View Single Post
Old July 18, 2002, 03:38 PM   #2
Jim Watson
Senior Member
 
Join Date: October 25, 2001
Location: Alabama
Posts: 18,556
Well, all of those stats are readily computable on a spreadsheet, no reason not to look at all of them. Plus, after you have shot a number of matches you will learn who to watch. Compare your scores with some good steady shooters and try to gain on them.

What I do is to look at the times/scores for the individual stages. I make notes soon after the match as to my general performance and why my score was what it was. Did I execute well and my score come out not much over my raw time, and if so, was I fast or slow versus the field? Or did I drop lots of points or whole shots, did I get a procedural, did I hit an NT, did I blow a reload, did I have a gun malf, all things that add to the total?

This lets me see not only how I did, but why and what I need to work on. For example, my last match I had a failure to extract, leaving a "double feed" that had to be cleared. The gun checked ok, so that whole lot of ammo - a couple hundred more rounds -went into the practice box.

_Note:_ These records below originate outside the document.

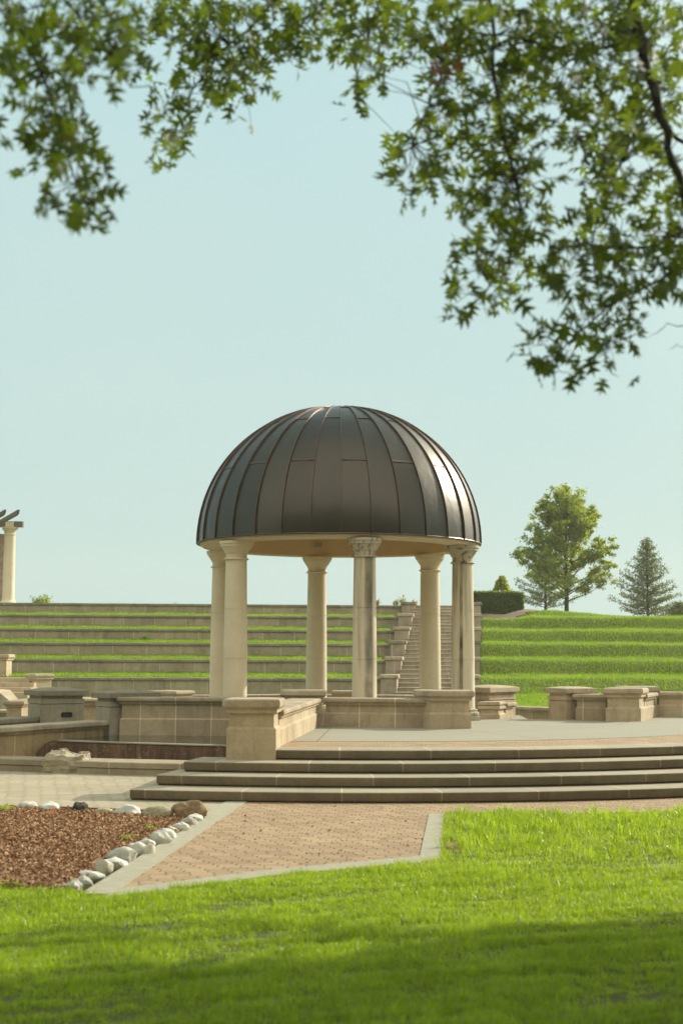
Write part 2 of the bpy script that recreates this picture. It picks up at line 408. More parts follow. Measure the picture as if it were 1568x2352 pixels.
# bright cloud bank added out of view behind the camera, as fill light
sx_ = nt.nodes.new('ShaderNodeSeparateXYZ'); nt.links.new(tc.outputs['Generated'], sx_.inputs[0])
mr = nt.nodes.new('ShaderNodeMapRange'); mr.interpolation_type = 'SMOOTHSTEP'
hi_ = nt.nodes.new('ShaderNodeMath'); hi_.operation = 'MULTIPLY_ADD'; nt.links.new(sx_.outputs[2], hi_.inputs[0]); hi_.inputs[1].default_value = -.55; nt.links.new(sx_.outputs[1], hi_.inputs[2])
nt.links.new(hi_.outputs[0], mr.inputs[0]); mr.inputs[1].default_value = -.25; mr.inputs[2].default_value = -.95
cm_ = nt.nodes.new('ShaderNodeMix'); cm_.data_type = 'RGBA'; nt.links.new(mr.outputs[0], cm_.inputs[0])
vr = nt.nodes.new('ShaderNodeValToRGB'); nt.links.new(sx_.outputs[2], vr.inputs[0])
vr.color_ramp.elements[0].position = .0; vr.color_ramp.elements[0].color = (.355,.49,.46,1); vr.color_ramp.elements[1].position = .42; vr.color_ramp.elements[1].color = (.355,.51,.53,1)
wsp = nt.nodes.new('ShaderNodeMix'); wsp.data_type = 'RGBA'; wr_ = nt.nodes.new('ShaderNodeMapRange'); nt.links.new(ns.outputs[0], wr_.inputs[0])
wr_.inputs[1].default_value = .42; wr_.inputs[2].default_value = .72; wr_.inputs[4].default_value = .55
nt.links.new(wr_.outputs[0], wsp.inputs[0]); nt.links.new(vr.outputs[0], wsp.inputs[6]); wsp.inputs[7].default_value = (.405,.515,.50,1)
vm = nt.nodes.new('ShaderNodeVectorMath'); vm.operation = 'SCALE'; nt.links.new(wsp.outputs[2], vm.inputs[0]); vm.inputs['Scale'].default_value = 9.6
nt.links.new(vm.outputs[0], cm_.inputs[6]); cm_.inputs[7].default_value = (10.3,9.8,8.6,1)
mx = nt.nodes.new('ShaderNodeMix'); mx.data_type = 'RGBA'
nt.links.new(rp.outputs[0], mx.inputs[0]); nt.links.new(sky.outputs[0], mx.inputs[6]); nt.links.new(cm_.outputs[2], mx.inputs[7])
# bright hazy glow of sky round the sun
dt = nt.nodes.new('ShaderNodeVectorMath'); dt.operation = 'DOT_PRODUCT'; nt.links.new(tc.outputs['Generated'], dt.inputs[0]); dt.inputs[1].default_value = D
cl = nt.nodes.new('ShaderNodeMath'); cl.operation = 'MAXIMUM'; cl.inputs[1].default_value = 0; nt.links.new(dt.outputs['Value'], cl.inputs[0])
pw_ = nt.nodes.new('ShaderNodeMath'); pw_.operation = 'POWER'; pw_.inputs[1].default_value = 20; nt.links.new(cl.outputs[0], pw_.inputs[0])
gl = nt.nodes.new('ShaderNodeVectorMath'); gl.operation = 'SCALE'; gl.inputs[0].default_value = (46,41,32); nt.links.new(pw_.outputs[0], gl.inputs['Scale'])
ad = nt.nodes.new('ShaderNodeVectorMath'); ad.operation = 'ADD'; nt.links.new(mx.outputs[2], ad.inputs[0]); nt.links.new(gl.outputs[0], ad.inputs[1])
nt.links.new(ad.outputs[0], bg.inputs[0]); bg.inputs[1].default_value = .1
nt.links.new(bg.outputs[0], wo.inputs[0])
vs = scene.view_settings; vs.view_transform = 'Standard'; vs.look = 'None'; vs.gamma = 1; vs.exposure = .6
scene.cycles.max_bounces = 6; scene.cycles.transparent_max_bounces = 4

# thin summer haze
bm = bmesh.new(); prism(bm, [(-390,-390),(390,-390),(390,390),(-390,390)], -1.2, 26)
hm = NT('haze_air'); pv = hm.n('ShaderNodeVolumePrincipled'); pv.inputs['Color'].default_value = (1,.95,.82,1); pv.inputs['Density'].default_value = .0007; pv.inputs['Anisotropy'].default_value = .25
hm.l(pv.outputs[0], hm.out.inputs['Volume'])
tag(link('haze', bm_mesh(bm), hm.m), kind='stuff')
scene.cycles.volume_bounces = 0
# ------------------------------------------------------------------ ground
def sheet(name, poly, z, mat, kind='structure', zf=None):
    bm = bmesh.new(); vs_ = [bm.verts.new((p[0],p[1],z)) for p in ccw(poly)]
    f = bm.faces.new(vs_); bmesh.ops.triangulate(bm, faces=[f])
    me = bm_mesh(bm, name)
    o = link(name, me, mat); tag(o, kind=kind); return o
def arc(r, a0, a1, n, cx=CX, cy=CY):   # angle measured from the direction towards the camera, + to the right
    return [(cx+r*math.sin(math.radians(a0+(a1-a0)*i/n)), cy-r*math.cos(math.radians(a0+(a1-a0)*i/n))) for i in range(n+1)]
big = bpy.data.meshes.new('ground')
# one sheet to the horizon: level at the lawn, rising as a bank to the plateau behind the terraces
def ground_z(x, y):
    if y < 45.2: return -.03 + .30*min(max((y-31)/8,0),1) + .22*min(max((y-39)/6,0),1)
    if y < 58.5: return .49 + max(0, y-46.5)/12*3.1
    return 3.65
bm = bmesh.new(); ys = [-380,-60,-20,31,35,39,45,46.5,50,54,58.5,62,120,380]; xs = [-380,-100,-20,0,20,100,380]
g = [[bm.verts.new((x,y,ground_z(x,y)-(.75 if x > 10 and y > 50 else 0))) for x in xs] for y in ys]
for i in range(len(ys)-1):
    for j in range(len(xs)-1): bm.faces.new((g[i][j], g[i][j+1], g[i+1][j+1], g[i+1][j]))
tag(link('ground', bm_mesh(bm), M['hillsoil']), kind='structure')

# left kerb line / brick path / lawn outlines measured on the ground
def g0(u, v): p = PZ(u, v, 0); return (p.x, p.y)
R = .135; STEP_R = [11.72, 11.15, 10.62, 10.10]; STEP_A0 = [-13.0, -12.3, -11.3, -5.2]
kl_out = [g0(522,1841), g0(470,1876), g0(185,2050)]
kl_in = [g0(572,1841), g0(268,2044)]
grey_poly = [g0(524,1841), g0(462,1878), g0(-500,1862), (-14,21), (-14,30), (-1.2,30), (-1.2,20)]
sheet('grey_paving', grey_poly, 0.0, M['greypaver'])
brick_poly = [g0(570,1840), g0(255,2052), g0(1018,1990), g0(1018,1885), (12,16.6), (12,24), (0,24), (-1.25,18)]
sheet('brick_paving', brick_poly, 0.004, M['brick'])
def band(name, pts_a, pts_b, z0, z1, mat):
    bm = bmesh.new()
    for (a0, a1), (b0, b1) in zip(zip(pts_a, pts_a[1:]), zip(pts_b, pts_b[1:])):
        prism(bm, [a0, a1, b1, b0], z0, z1)
    me = bm_mesh(bm); add_uv(me, (1,0)); return tag(link(name, me, mat), kind='structure')
band('path_kerb', [g0(522,1840), g0(470,1875), g0(185,2056)], [g0(572,1840), g0(500,1888), g0(258,2056)], -.02, .012, M['kerb'])
band('path_kerb', [g0(985,1870), g0(962,1975)], [g0(1018,1872), g0(1010,1977)], -.02, .012, M['kerb'])
band('path_kerb', [g0(262,2044), g0(400,2028), g0(600,2002), g0(800,1983), g0(962,1968)], [g0(240,2062), g0(400,2046), g0(600,2017), g0(800,1997), g0(1010,1979)], -.02, .0105, M['kerb'])
lk = [g0(1018,1872), g0(1200,1872), g0(1400,1869), g0(1600,1864), (9,16.9)]
lk2 = [(x, y+.17) for x, y in lk]
band('path_kerb', lk, lk2, -.02, .009, M['kerb'])

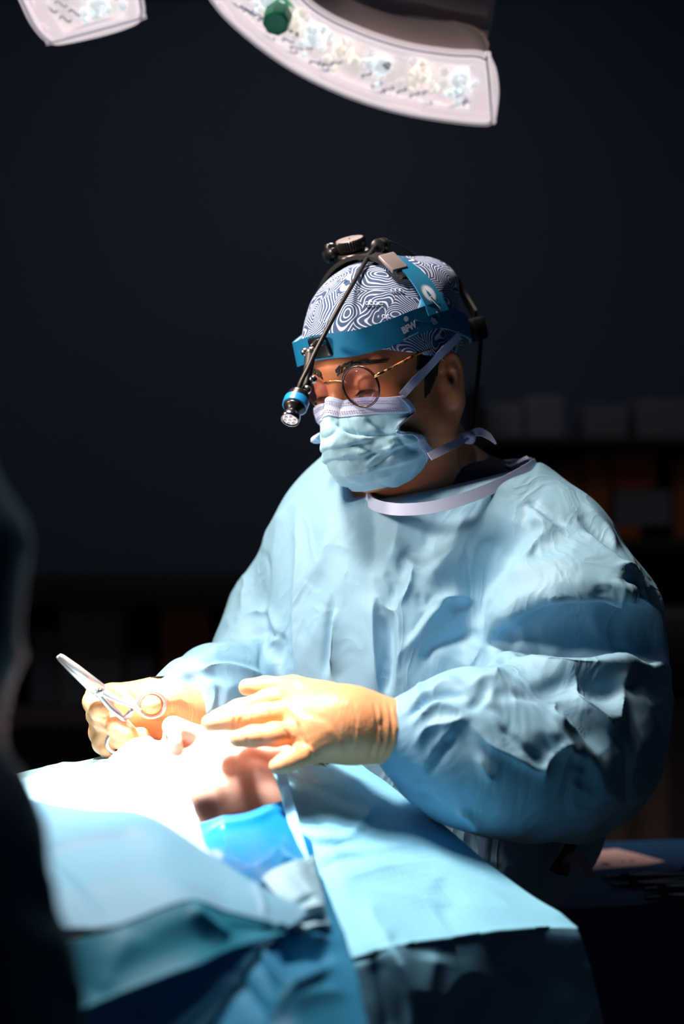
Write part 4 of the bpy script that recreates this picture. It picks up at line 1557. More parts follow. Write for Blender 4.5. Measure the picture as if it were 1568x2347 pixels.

A good move, it has given me practice clearing multiple malfunctions. And a lesson not to buy more of those bullets. I fumbled a Tac Load and lost time. So my next practice session I did Tac Loads at almost every reload. One stage I did particularly well at because I had been working on the moves and positions it required. Another cost me points because the targets were set horizontal - wolves as threats instead of humanoids - and I wasn't holding into the Zero. I will work on crooked targets some.

So your score, placement, and stats are just the first step. To measure skill and progress look at each stage. Look at each technique required in that stage to tell what is holding you back. Then work to improve it.